The advertisement is no longer online, but Alabama news site AL.com quoted it as saying:

 If you don’t vote and Roy Moore — a child predator — wins, could you live with that? Your vote is public record and your community will know whether or not you helped stop Roy Moore. On Tuesday, December 12, vote for Doug Jones.

The statement “Your vote is public record” can be confusing. The record of who has voted or not voted must be public information as a safeguard against stuffing the ballot box in elections. For example, in 1948, when 200 additional ballots were cast in Ballot Box 13 in Jim Wells County, Texas, it was the names of the 202 additional voters that were added alphabetically and in blue ink (the preceding names in that voter sign-in sheet were in black ink) that enabled J. Evetts Haley and other researchers to question the election of LBJ. Luis Salas, the election judge, confessed to the public on a KHOU television broadcast that was aired on July 31, 1977 that Ballot Box 13 was stuffed with 200 additional votes.

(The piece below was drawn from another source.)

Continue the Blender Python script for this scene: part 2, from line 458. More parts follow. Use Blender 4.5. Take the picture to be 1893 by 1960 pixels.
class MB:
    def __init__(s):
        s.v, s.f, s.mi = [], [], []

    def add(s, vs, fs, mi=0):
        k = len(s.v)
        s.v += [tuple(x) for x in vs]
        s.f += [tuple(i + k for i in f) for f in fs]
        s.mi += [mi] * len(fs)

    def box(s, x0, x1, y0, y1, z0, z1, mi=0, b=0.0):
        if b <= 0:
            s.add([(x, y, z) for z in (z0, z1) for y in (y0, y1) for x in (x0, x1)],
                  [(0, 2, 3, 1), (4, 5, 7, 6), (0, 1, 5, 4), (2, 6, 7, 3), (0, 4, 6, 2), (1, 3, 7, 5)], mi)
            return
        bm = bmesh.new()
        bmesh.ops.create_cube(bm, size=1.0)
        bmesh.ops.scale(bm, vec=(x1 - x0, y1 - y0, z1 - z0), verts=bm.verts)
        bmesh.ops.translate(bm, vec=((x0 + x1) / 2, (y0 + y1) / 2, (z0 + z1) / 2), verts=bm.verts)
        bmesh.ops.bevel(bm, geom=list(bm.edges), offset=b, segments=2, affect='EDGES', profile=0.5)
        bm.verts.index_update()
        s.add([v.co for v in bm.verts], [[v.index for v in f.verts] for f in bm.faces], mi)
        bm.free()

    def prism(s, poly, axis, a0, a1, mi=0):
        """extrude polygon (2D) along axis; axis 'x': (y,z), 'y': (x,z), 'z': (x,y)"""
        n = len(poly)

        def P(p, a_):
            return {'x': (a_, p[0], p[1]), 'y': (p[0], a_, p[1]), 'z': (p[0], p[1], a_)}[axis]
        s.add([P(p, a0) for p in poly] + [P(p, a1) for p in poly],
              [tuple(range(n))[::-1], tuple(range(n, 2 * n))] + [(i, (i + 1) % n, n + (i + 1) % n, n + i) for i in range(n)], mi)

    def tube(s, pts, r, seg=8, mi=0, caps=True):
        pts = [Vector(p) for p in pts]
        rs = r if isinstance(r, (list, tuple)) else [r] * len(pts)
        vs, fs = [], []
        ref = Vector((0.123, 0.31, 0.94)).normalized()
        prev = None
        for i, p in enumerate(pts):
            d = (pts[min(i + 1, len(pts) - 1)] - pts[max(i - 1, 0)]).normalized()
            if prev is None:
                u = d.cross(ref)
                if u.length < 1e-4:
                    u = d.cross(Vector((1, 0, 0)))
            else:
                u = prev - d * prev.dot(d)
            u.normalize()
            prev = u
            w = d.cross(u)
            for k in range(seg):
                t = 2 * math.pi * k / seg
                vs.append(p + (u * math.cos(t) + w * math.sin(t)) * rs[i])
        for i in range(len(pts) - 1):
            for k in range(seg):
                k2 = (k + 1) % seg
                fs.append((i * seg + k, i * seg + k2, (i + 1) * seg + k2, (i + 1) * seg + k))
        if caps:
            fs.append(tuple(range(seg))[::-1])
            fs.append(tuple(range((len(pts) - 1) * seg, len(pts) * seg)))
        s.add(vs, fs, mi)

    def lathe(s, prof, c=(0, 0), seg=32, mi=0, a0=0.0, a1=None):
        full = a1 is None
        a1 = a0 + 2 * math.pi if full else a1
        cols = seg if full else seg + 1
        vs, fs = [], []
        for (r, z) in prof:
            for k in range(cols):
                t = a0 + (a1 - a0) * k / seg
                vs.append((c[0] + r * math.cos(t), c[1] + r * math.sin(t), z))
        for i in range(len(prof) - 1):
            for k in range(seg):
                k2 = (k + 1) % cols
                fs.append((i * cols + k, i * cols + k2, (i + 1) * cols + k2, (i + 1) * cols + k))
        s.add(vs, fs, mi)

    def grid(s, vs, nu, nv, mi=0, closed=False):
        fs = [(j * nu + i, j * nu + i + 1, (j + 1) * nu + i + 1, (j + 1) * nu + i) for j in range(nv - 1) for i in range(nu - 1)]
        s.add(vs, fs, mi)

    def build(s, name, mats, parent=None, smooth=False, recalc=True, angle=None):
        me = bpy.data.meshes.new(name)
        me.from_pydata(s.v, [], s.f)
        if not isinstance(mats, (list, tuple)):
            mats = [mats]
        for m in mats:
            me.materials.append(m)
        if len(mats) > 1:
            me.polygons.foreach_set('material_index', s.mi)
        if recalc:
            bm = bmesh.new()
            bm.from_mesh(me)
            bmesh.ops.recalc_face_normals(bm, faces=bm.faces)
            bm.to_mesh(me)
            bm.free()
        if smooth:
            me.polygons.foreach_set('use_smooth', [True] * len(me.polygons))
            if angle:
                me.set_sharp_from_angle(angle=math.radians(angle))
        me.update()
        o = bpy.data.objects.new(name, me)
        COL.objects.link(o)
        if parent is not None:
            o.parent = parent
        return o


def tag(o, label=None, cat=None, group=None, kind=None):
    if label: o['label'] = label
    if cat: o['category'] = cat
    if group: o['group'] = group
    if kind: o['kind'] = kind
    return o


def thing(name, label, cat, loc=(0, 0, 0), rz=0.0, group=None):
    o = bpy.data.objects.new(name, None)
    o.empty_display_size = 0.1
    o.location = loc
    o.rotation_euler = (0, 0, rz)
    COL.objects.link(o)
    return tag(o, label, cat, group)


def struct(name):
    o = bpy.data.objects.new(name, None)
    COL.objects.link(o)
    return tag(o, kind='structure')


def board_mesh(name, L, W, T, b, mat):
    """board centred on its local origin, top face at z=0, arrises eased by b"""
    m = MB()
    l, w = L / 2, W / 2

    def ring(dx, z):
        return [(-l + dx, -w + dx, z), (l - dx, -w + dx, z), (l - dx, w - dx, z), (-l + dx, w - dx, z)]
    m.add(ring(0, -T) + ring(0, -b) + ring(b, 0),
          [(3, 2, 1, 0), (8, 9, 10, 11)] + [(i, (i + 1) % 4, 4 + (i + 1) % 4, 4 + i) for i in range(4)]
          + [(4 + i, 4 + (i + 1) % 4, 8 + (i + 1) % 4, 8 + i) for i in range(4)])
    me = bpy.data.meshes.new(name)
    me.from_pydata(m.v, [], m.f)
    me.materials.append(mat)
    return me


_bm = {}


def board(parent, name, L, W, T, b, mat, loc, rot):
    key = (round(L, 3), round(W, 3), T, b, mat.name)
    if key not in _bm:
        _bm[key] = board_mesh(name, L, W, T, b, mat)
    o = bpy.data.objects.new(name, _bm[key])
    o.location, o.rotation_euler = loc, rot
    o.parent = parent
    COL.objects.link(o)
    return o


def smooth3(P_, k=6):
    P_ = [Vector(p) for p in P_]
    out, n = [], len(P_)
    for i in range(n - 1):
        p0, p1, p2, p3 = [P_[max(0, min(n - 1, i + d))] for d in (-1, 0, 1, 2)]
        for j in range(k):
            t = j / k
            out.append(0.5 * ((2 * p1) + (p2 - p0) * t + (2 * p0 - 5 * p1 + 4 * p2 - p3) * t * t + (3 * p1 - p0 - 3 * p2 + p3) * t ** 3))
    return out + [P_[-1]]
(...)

But the ad did not merely say that “Your vote is public record”; it added, “and your community will know whether or not you helped stop Roy Moore.” It is therefore not surprising that some who saw or heard the ad interpreted it as saying that their ballots would not be kept secret. These are the voters to whom the Alabama Secretary of State referred in his news release.

Voters have every right to be concerned about the integrity of the secret ballot. Dictators such as Adolf Hitler, Josef Stalin, and Benito Mussolini were known to have intimidated voters in their sham elections by either compromising the secrecy of the ballot or by spreading rumors amongst the voters that their ballots would not be secret.

This highly controversial advertisement against Roy Moore has been pulled. But as the special election next Tuesday to fill the Alabama Senate seat nears, Moore’s opponents, fearing his victory, are ramping up the attacks.